__Description of the task__. Return every line below as is, leaving out the pictures.

__Data extract__.

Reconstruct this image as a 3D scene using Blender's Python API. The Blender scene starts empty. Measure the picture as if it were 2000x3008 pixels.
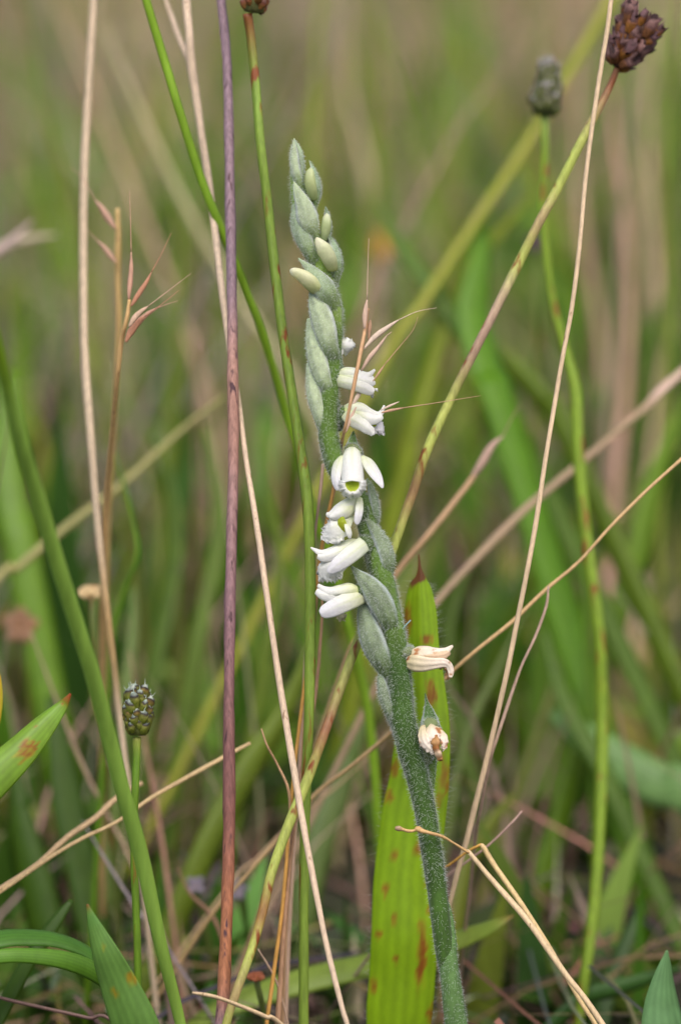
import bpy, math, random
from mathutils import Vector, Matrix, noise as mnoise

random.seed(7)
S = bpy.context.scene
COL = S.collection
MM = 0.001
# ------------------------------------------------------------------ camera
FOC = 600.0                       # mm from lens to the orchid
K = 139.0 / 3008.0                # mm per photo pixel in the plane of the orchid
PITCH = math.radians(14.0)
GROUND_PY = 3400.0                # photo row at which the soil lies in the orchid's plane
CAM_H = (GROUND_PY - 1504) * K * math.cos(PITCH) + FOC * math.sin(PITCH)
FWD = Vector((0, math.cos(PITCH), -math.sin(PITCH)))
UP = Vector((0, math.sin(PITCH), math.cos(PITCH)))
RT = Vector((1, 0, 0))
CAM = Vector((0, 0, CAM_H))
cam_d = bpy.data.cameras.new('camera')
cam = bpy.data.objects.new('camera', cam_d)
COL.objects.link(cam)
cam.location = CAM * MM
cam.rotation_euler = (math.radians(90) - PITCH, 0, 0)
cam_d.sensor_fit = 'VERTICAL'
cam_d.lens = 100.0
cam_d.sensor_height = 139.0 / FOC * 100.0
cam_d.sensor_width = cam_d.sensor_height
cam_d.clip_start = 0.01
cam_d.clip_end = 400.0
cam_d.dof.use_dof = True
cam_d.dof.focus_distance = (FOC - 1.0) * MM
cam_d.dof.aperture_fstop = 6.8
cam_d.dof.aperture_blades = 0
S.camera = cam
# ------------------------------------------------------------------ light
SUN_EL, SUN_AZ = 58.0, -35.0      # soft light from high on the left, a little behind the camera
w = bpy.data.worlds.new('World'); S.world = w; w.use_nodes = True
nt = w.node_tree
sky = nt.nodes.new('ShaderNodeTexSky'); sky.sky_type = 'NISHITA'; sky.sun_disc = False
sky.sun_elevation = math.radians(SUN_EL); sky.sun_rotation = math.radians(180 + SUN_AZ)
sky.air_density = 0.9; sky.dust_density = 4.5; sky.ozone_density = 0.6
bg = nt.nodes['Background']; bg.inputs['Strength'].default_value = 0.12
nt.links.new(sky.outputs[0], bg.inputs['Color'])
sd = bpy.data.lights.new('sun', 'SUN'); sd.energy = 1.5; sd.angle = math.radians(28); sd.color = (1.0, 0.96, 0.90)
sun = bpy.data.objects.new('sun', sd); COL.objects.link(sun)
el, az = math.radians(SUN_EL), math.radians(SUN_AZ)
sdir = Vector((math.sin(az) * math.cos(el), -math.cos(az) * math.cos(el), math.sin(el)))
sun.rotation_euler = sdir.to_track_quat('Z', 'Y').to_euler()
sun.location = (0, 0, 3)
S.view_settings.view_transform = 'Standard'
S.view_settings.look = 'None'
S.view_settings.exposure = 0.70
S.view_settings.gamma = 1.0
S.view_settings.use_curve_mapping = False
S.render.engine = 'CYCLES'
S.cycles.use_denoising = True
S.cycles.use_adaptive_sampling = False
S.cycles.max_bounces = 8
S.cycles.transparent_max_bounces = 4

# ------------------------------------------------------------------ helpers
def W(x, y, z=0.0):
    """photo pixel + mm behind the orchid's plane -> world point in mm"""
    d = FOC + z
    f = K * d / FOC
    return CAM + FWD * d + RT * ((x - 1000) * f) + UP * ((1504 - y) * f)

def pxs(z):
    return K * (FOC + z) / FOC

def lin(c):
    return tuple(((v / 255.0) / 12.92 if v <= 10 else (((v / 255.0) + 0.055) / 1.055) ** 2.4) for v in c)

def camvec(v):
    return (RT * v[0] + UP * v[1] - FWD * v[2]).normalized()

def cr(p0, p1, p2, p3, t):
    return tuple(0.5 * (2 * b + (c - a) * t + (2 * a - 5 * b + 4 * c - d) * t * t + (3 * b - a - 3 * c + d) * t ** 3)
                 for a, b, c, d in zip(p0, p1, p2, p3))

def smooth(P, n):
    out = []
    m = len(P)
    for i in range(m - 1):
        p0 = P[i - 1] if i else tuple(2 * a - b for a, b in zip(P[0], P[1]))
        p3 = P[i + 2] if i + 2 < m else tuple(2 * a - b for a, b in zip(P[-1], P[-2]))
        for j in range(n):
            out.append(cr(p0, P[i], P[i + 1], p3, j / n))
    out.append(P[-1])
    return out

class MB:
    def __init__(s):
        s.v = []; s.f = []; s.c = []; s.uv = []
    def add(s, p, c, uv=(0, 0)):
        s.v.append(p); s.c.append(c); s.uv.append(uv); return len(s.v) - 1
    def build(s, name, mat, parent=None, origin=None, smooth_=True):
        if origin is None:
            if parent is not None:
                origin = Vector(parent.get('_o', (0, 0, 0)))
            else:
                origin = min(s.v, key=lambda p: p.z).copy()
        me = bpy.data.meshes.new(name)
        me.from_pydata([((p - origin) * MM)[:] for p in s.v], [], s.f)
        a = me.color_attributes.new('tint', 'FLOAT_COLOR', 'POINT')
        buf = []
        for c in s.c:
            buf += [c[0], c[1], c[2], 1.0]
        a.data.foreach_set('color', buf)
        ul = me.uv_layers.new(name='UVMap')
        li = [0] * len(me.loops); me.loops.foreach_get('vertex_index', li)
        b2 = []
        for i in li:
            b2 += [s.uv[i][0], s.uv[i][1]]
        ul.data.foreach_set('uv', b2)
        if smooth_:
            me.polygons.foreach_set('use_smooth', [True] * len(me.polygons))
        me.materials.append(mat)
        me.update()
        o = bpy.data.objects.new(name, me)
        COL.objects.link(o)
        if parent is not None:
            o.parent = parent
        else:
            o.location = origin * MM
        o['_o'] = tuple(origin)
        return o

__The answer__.
Reconstruct this image as a 3D scene using Blender's Python API. The Blender scene starts empty. Measure the picture as if it were 2000x3008 pixels.
import bpy, math, random
from mathutils import Vector, Matrix, noise as mnoise

random.seed(7)
S = bpy.context.scene
COL = S.collection
MM = 0.001
# ------------------------------------------------------------------ camera
FOC = 600.0                       # mm from lens to the orchid
K = 139.0 / 3008.0                # mm per photo pixel in the plane of the orchid
PITCH = math.radians(14.0)
GROUND_PY = 3400.0                # photo row at which the soil lies in the orchid's plane
CAM_H = (GROUND_PY - 1504) * K * math.cos(PITCH) + FOC * math.sin(PITCH)
FWD = Vector((0, math.cos(PITCH), -math.sin(PITCH)))
UP = Vector((0, math.sin(PITCH), math.cos(PITCH)))
RT = Vector((1, 0, 0))
CAM = Vector((0, 0, CAM_H))
cam_d = bpy.data.cameras.new('camera')
cam = bpy.data.objects.new('camera', cam_d)
COL.objects.link(cam)
cam.location = CAM * MM
cam.rotation_euler = (math.radians(90) - PITCH, 0, 0)
cam_d.sensor_fit = 'VERTICAL'
cam_d.lens = 100.0
cam_d.sensor_height = 139.0 / FOC * 100.0
cam_d.sensor_width = cam_d.sensor_height
cam_d.clip_start = 0.01
cam_d.clip_end = 400.0
cam_d.dof.use_dof = True
cam_d.dof.focus_distance = (FOC - 1.0) * MM
cam_d.dof.aperture_fstop = 6.8
cam_d.dof.aperture_blades = 0
S.camera = cam
# ------------------------------------------------------------------ light
SUN_EL, SUN_AZ = 58.0, -35.0      # soft light from high on the left, a little behind the camera
w = bpy.data.worlds.new('World'); S.world = w; w.use_nodes = True
nt = w.node_tree
sky = nt.nodes.new('ShaderNodeTexSky'); sky.sky_type = 'NISHITA'; sky.sun_disc = False
sky.sun_elevation = math.radians(SUN_EL); sky.sun_rotation = math.radians(180 + SUN_AZ)
sky.air_density = 0.9; sky.dust_density = 4.5; sky.ozone_density = 0.6
bg = nt.nodes['Background']; bg.inputs['Strength'].default_value = 0.12
nt.links.new(sky.outputs[0], bg.inputs['Color'])
sd = bpy.data.lights.new('sun', 'SUN'); sd.energy = 1.5; sd.angle = math.radians(28); sd.color = (1.0, 0.96, 0.90)
sun = bpy.data.objects.new('sun', sd); COL.objects.link(sun)
el, az = math.radians(SUN_EL), math.radians(SUN_AZ)
sdir = Vector((math.sin(az) * math.cos(el), -math.cos(az) * math.cos(el), math.sin(el)))
sun.rotation_euler = sdir.to_track_quat('Z', 'Y').to_euler()
sun.location = (0, 0, 3)
S.view_settings.view_transform = 'Standard'
S.view_settings.look = 'None'
S.view_settings.exposure = 0.70
S.view_settings.gamma = 1.0
S.view_settings.use_curve_mapping = False
S.render.engine = 'CYCLES'
S.cycles.use_denoising = True
S.cycles.use_adaptive_sampling = False
S.cycles.max_bounces = 8
S.cycles.transparent_max_bounces = 4

# ------------------------------------------------------------------ helpers
def W(x, y, z=0.0):
    """photo pixel + mm behind the orchid's plane -> world point in mm"""
    d = FOC + z
    f = K * d / FOC
    return CAM + FWD * d + RT * ((x - 1000) * f) + UP * ((1504 - y) * f)

def pxs(z):
    return K * (FOC + z) / FOC

def lin(c):
    return tuple(((v / 255.0) / 12.92 if v <= 10 else (((v / 255.0) + 0.055) / 1.055) ** 2.4) for v in c)

def camvec(v):
    return (RT * v[0] + UP * v[1] - FWD * v[2]).normalized()

def cr(p0, p1, p2, p3, t):
    return tuple(0.5 * (2 * b + (c - a) * t + (2 * a - 5 * b + 4 * c - d) * t * t + (3 * b - a - 3 * c + d) * t ** 3)
                 for a, b, c, d in zip(p0, p1, p2, p3))

def smooth(P, n):
    out = []
    m = len(P)
    for i in range(m - 1):
        p0 = P[i - 1] if i else tuple(2 * a - b for a, b in zip(P[0], P[1]))
        p3 = P[i + 2] if i + 2 < m else tuple(2 * a - b for a, b in zip(P[-1], P[-2]))
        for j in range(n):
            out.append(cr(p0, P[i], P[i + 1], p3, j / n))
    out.append(P[-1])
    return out

class MB:
    def __init__(s):
        s.v = []; s.f = []; s.c = []; s.uv = []
    def add(s, p, c, uv=(0, 0)):
        s.v.append(p); s.c.append(c); s.uv.append(uv); return len(s.v) - 1
    def build(s, name, mat, parent=None, origin=None, smooth_=True):
        if origin is None:
            if parent is not None:
                origin = Vector(parent.get('_o', (0, 0, 0)))
            else:
                origin = min(s.v, key=lambda p: p.z).copy()
        me = bpy.data.meshes.new(name)
        me.from_pydata([((p - origin) * MM)[:] for p in s.v], [], s.f)
        a = me.color_attributes.new('tint', 'FLOAT_COLOR', 'POINT')
        buf = []
        for c in s.c:
            buf += [c[0], c[1], c[2], 1.0]
        a.data.foreach_set('color', buf)
        ul = me.uv_layers.new(name='UVMap')
        li = [0] * len(me.loops); me.loops.foreach_get('vertex_index', li)
        b2 = []
        for i in li:
            b2 += [s.uv[i][0], s.uv[i][1]]
        ul.data.foreach_set('uv', b2)
        if smooth_:
            me.polygons.foreach_set('use_smooth', [True] * len(me.polygons))
        me.materials.append(mat)
        me.update()
        o = bpy.data.objects.new(name, me)
        COL.objects.link(o)
        if parent is not None:
            o.parent = parent
        else:
            o.location = origin * MM
        o['_o'] = tuple(origin)
        return o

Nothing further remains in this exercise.